Некоторые и не скрывали. Так в Ленинграде в середине шестидесятых прошла (устроенная Ефимом Барбаном?) конференция на тему: "Джаз: искусство или религия?" К сожалению, я на нее не попал и так и не знаю, к чему в итоге пришли ее участники. Вместе с тем было бы чрезмерным преувеличением утверждать, что названная проблема была такой уж актуальной для большинства наших любителей джаза. Один из них, заполучив случайно только что вышедший диск Первого Священного Концерта Эллингтона, тут же принес его мне со словами: послушай, быть может, тебе понравится, и тогда не обменяешь ли мне его на Пола Дезмонда-Джерри Маллигена?

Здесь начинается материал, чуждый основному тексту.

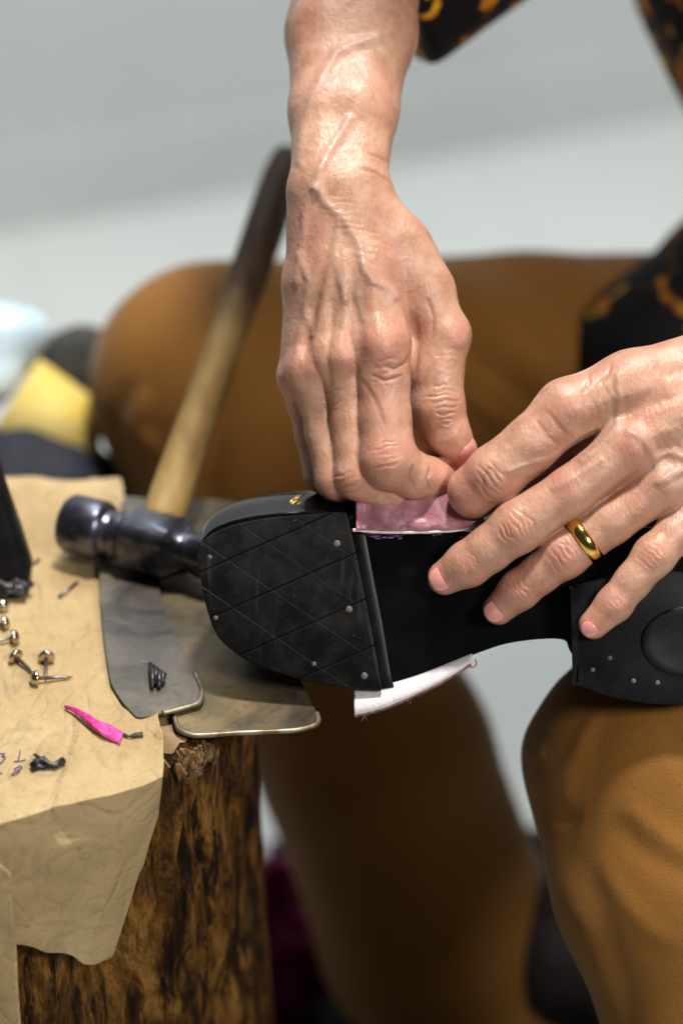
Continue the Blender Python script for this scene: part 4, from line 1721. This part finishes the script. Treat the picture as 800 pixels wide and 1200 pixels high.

На приеме в честь Эллингтона осенью 71-года в Москве я попросил Дюка оставить его автограф на конверте этого диска, а сам подарил ему альбом с репродукциями древнерусских икон. Не знаю, раскрывал ли он его когда-либо. В тот же год после одного из моих выступлений в союзе композиторов, одна дама-музыковедша мне сказала: судя по тому, что и как вы говорите о джазе, вам впору заняться религиозной проповедью. То же самое несколько лет спустя и почти дословно повторил ведущий самой солидной из советских научно-телевизионных программ. Все это я рассказываю отнюдь не для придания себе большего веса в ваших глазах и большей убедительности тому, о чем собираюсь вам доложить и до чего пока никак не доберусь из-за моих непростительно затянувшихся реминисценций. Мною скорее движет стремление показать вам, что меня с разных сторон как бы подталкивали в определенном направлении и, наконец, подвели совсем близко к моей сегодняшней теме. Расскажу еще о предпоследнем из таких толчков.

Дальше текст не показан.